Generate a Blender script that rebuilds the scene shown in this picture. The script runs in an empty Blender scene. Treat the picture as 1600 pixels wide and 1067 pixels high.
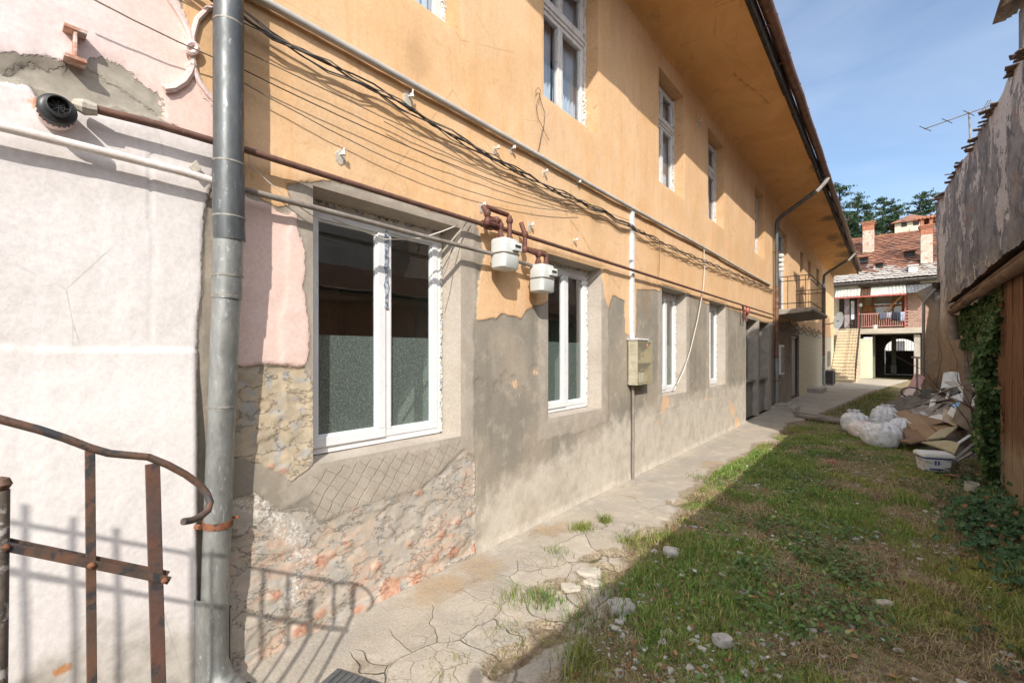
import bpy, bmesh, math, random
import numpy as np
from mathutils import Vector, Matrix, Euler
R = math.radians
C = bpy.context.scene.collection
sc = bpy.context.scene
random.seed(7); rng = np.random.default_rng(11)

# ------------------------------------------------------------------ camera, sky, sun, exposure
CAM = (2.4, 0.0, 1.56); TH = math.atan(590/711.0); FPX = 711.0
cd = bpy.data.cameras.new('camera'); cam = bpy.data.objects.new('camera', cd); C.objects.link(cam)
cam.location = CAM; cam.rotation_euler = (R(90), 0, TH)
cd.sensor_width = 36; cd.lens = FPX/1600*36; cd.shift_y = 16.5/1600; cd.clip_start = .05; cd.clip_end = 2000
sc.camera = cam
SUN = Vector((1, -1.15, 1.08)).normalized()          # towards the sun
sl = bpy.data.lights.new('sun', 'SUN'); so = bpy.data.objects.new('sun', sl); C.objects.link(so)
sl.energy = 3.35; sl.angle = R(.55); sl.color = (1, .93, .83)
so.rotation_euler = SUN.to_track_quat('Z', 'Y').to_euler(); so.location = (20, -20, 30)
w = bpy.data.worlds.new('World'); sc.world = w; w.use_nodes = True
wn = w.node_tree; wn.nodes.clear()
sky = wn.nodes.new('ShaderNodeTexSky'); sky.sky_type = 'NISHITA'; sky.sun_disc = False
sky.sun_elevation = math.asin(SUN.z); sky.sun_rotation = math.atan2(SUN.x, SUN.y)
sky.air_density = 1.0; sky.dust_density = 1.2; sky.ozone_density = 1.4
bg = wn.nodes.new('ShaderNodeBackground'); bg.inputs[1].default_value = .15
wo = wn.nodes.new('ShaderNodeOutputWorld')
# thin high cloud veil over the sky
tc = wn.nodes.new('ShaderNodeTexCoord'); mp = wn.nodes.new('ShaderNodeMapping'); mp.inputs['Scale'].default_value = (1.2, 3.2, 5)
cn = wn.nodes.new('ShaderNodeTexNoise'); cn.inputs['Scale'].default_value = 1.6; cn.inputs['Detail'].default_value = 6; cn.inputs['Distortion'].default_value = .6
cr = wn.nodes.new('ShaderNodeMapRange'); cr.inputs['From Min'].default_value = .40; cr.inputs['From Max'].default_value = .85; cr.inputs['To Max'].default_value = .30
mx = wn.nodes.new('ShaderNodeMix'); mx.data_type = 'RGBA'; mx.inputs['B'].default_value = (4.6, 5.0, 5.6, 1)
wn.links.new(tc.outputs['Generated'], mp.inputs['Vector']); wn.links.new(mp.outputs[0], cn.inputs['Vector'])
wn.links.new(cn.outputs[0], cr.inputs[0]); wn.links.new(cr.outputs[0], mx.inputs['Factor']); wn.links.new(sky.outputs[0], mx.inputs['A'])
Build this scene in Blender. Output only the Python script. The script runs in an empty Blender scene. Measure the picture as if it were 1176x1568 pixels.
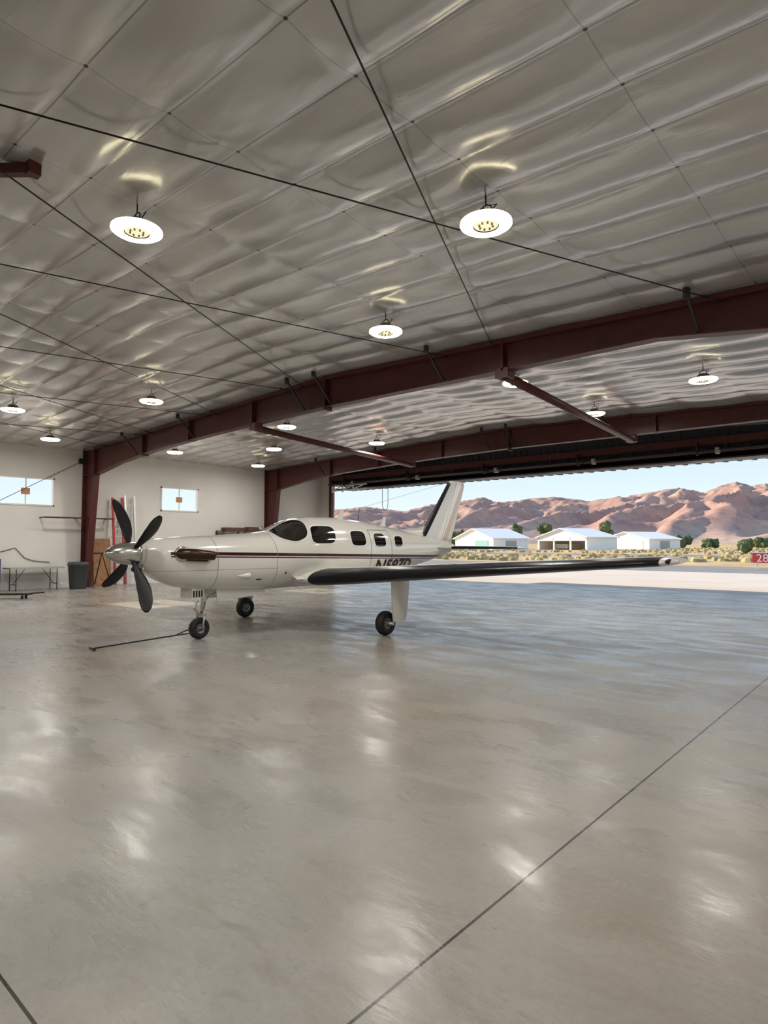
import bpy, bmesh, math, random
import numpy as np
from mathutils import Vector, noise, Matrix
random.seed(7)
S = bpy.context.scene
COL = S.collection
S.view_settings.view_transform = 'Standard'

# ------------------------------------------------------------------ materials
def mat(name, col, rough=0.5, metal=0.0, emis=None, estr=0.0, coat=0.0, spec=0.5, var=0.0, vscale=4.0, bump=0.0, bscale=30.0):
    m = bpy.data.materials.new(name); m.use_nodes = True
    nt = m.node_tree; b = nt.nodes['Principled BSDF']
    b.inputs['Base Color'].default_value = (*col, 1)
    b.inputs['Roughness'].default_value = rough
    b.inputs['Metallic'].default_value = metal
    b.inputs['Specular IOR Level'].default_value = spec
    b.inputs['Coat Weight'].default_value = coat
    if emis:
        b.inputs['Emission Color'].default_value = (*emis, 1)
        b.inputs['Emission Strength'].default_value = estr
    if var > 0 or bump > 0:
        tc = nt.nodes.new('ShaderNodeTexCoord')
        n = nt.nodes.new('ShaderNodeTexNoise'); n.inputs['Scale'].default_value = vscale
        n.inputs['Detail'].default_value = 5
        nt.links.new(tc.outputs['Object'], n.inputs['Vector'])
        if var > 0:
            r = nt.nodes.new('ShaderNodeValToRGB')
            r.color_ramp.elements[0].position = 0.3; r.color_ramp.elements[1].position = 0.7
            r.color_ramp.elements[0].color = (*[c*(1-var) for c in col], 1)
            r.color_ramp.elements[1].color = (*[min(1, c*(1+var)) for c in col], 1)
            nt.links.new(n.outputs['Fac'], r.inputs['Fac'])
            nt.links.new(r.outputs['Color'], b.inputs['Base Color'])
        if bump > 0:
            n2 = nt.nodes.new('ShaderNodeTexNoise'); n2.inputs['Scale'].default_value = bscale
            nt.links.new(tc.outputs['Object'], n2.inputs['Vector'])
            bp = nt.nodes.new('ShaderNodeBump'); bp.inputs['Strength'].default_value = bump
            bp.inputs['Distance'].default_value = 0.02
            nt.links.new(n2.outputs['Fac'], bp.inputs['Height'])
            nt.links.new(bp.outputs['Normal'], b.inputs['Normal'])
    return m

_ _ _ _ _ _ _

PROBLEM:
Every record must be copied exactly, with images dropped from the result.

THE ANSWER:
Generate a Blender script that rebuilds the scene shown in this picture. The script runs in an empty Blender scene. Treat the picture as 1600 pixels wide and 1067 pixels high.
import bpy, bmesh, math, random
import numpy as np
from mathutils import Vector, Matrix, Euler
R = math.radians
C = bpy.context.scene.collection
sc = bpy.context.scene
random.seed(7); rng = np.random.default_rng(11)

# ------------------------------------------------------------------ camera, sky, sun, exposure
CAM = (2.4, 0.0, 1.56); TH = math.atan(590/711.0); FPX = 711.0
cd = bpy.data.cameras.new('camera'); cam = bpy.data.objects.new('camera', cd); C.objects.link(cam)
cam.location = CAM; cam.rotation_euler = (R(90), 0, TH)
cd.sensor_width = 36; cd.lens = FPX/1600*36; cd.shift_y = 16.5/1600; cd.clip_start = .05; cd.clip_end = 2000
sc.camera = cam
SUN = Vector((1, -1.15, 1.08)).normalized()          # towards the sun
sl = bpy.data.lights.new('sun', 'SUN'); so = bpy.data.objects.new('sun', sl); C.objects.link(so)
sl.energy = 3.35; sl.angle = R(.55); sl.color = (1, .93, .83)
so.rotation_euler = SUN.to_track_quat('Z', 'Y').to_euler(); so.location = (20, -20, 30)
w = bpy.data.worlds.new('World'); sc.world = w; w.use_nodes = True
wn = w.node_tree; wn.nodes.clear()
sky = wn.nodes.new('ShaderNodeTexSky'); sky.sky_type = 'NISHITA'; sky.sun_disc = False
sky.sun_elevation = math.asin(SUN.z); sky.sun_rotation = math.atan2(SUN.x, SUN.y)
sky.air_density = 1.0; sky.dust_density = 1.2; sky.ozone_density = 1.4
bg = wn.nodes.new('ShaderNodeBackground'); bg.inputs[1].default_value = .15
wo = wn.nodes.new('ShaderNodeOutputWorld')
# thin high cloud veil over the sky
tc = wn.nodes.new('ShaderNodeTexCoord'); mp = wn.nodes.new('ShaderNodeMapping'); mp.inputs['Scale'].default_value = (1.2, 3.2, 5)
cn = wn.nodes.new('ShaderNodeTexNoise'); cn.inputs['Scale'].default_value = 1.6; cn.inputs['Detail'].default_value = 6; cn.inputs['Distortion'].default_value = .6
cr = wn.nodes.new('ShaderNodeMapRange'); cr.inputs['From Min'].default_value = .40; cr.inputs['From Max'].default_value = .85; cr.inputs['To Max'].default_value = .30
mx = wn.nodes.new('ShaderNodeMix'); mx.data_type = 'RGBA'; mx.inputs['B'].default_value = (4.6, 5.0, 5.6, 1)
wn.links.new(tc.outputs['Generated'], mp.inputs['Vector']); wn.links.new(mp.outputs[0], cn.inputs['Vector'])
wn.links.new(cn.outputs[0], cr.inputs[0]); wn.links.new(cr.outputs[0], mx.inputs['Factor']); wn.links.new(sky.outputs[0], mx.inputs['A'])
Build this scene in Blender. Output only the Python script. The script runs in an empty Blender scene. Measure the picture as if it were 1176x1568 pixels.
import bpy, bmesh, math, random
import numpy as np
from mathutils import Vector, noise, Matrix
random.seed(7)
S = bpy.context.scene
COL = S.collection
S.view_settings.view_transform = 'Standard'

# ------------------------------------------------------------------ materials
def mat(name, col, rough=0.5, metal=0.0, emis=None, estr=0.0, coat=0.0, spec=0.5, var=0.0, vscale=4.0, bump=0.0, bscale=30.0):
    m = bpy.data.materials.new(name); m.use_nodes = True
    nt = m.node_tree; b = nt.nodes['Principled BSDF']
    b.inputs['Base Color'].default_value = (*col, 1)
    b.inputs['Roughness'].default_value = rough
    b.inputs['Metallic'].default_value = metal
    b.inputs['Specular IOR Level'].default_value = spec
    b.inputs['Coat Weight'].default_value = coat
    if emis:
        b.inputs['Emission Color'].default_value = (*emis, 1)
        b.inputs['Emission Strength'].default_value = estr
    if var > 0 or bump > 0:
        tc = nt.nodes.new('ShaderNodeTexCoord')
        n = nt.nodes.new('ShaderNodeTexNoise'); n.inputs['Scale'].default_value = vscale
        n.inputs['Detail'].default_value = 5
        nt.links.new(tc.outputs['Object'], n.inputs['Vector'])
        if var > 0:
            r = nt.nodes.new('ShaderNodeValToRGB')
            r.color_ramp.elements[0].position = 0.3; r.color_ramp.elements[1].position = 0.7
            r.color_ramp.elements[0].color = (*[c*(1-var) for c in col], 1)
            r.color_ramp.elements[1].color = (*[min(1, c*(1+var)) for c in col], 1)
            nt.links.new(n.outputs['Fac'], r.inputs['Fac'])
            nt.links.new(r.outputs['Color'], b.inputs['Base Color'])
        if bump > 0:
            n2 = nt.nodes.new('ShaderNodeTexNoise'); n2.inputs['Scale'].default_value = bscale
            nt.links.new(tc.outputs['Object'], n2.inputs['Vector'])
            bp = nt.nodes.new('ShaderNodeBump'); bp.inputs['Strength'].default_value = bump
            bp.inputs['Distance'].default_value = 0.02
            nt.links.new(n2.outputs['Fac'], bp.inputs['Height'])
            nt.links.new(bp.outputs['Normal'], b.inputs['Normal'])
    return m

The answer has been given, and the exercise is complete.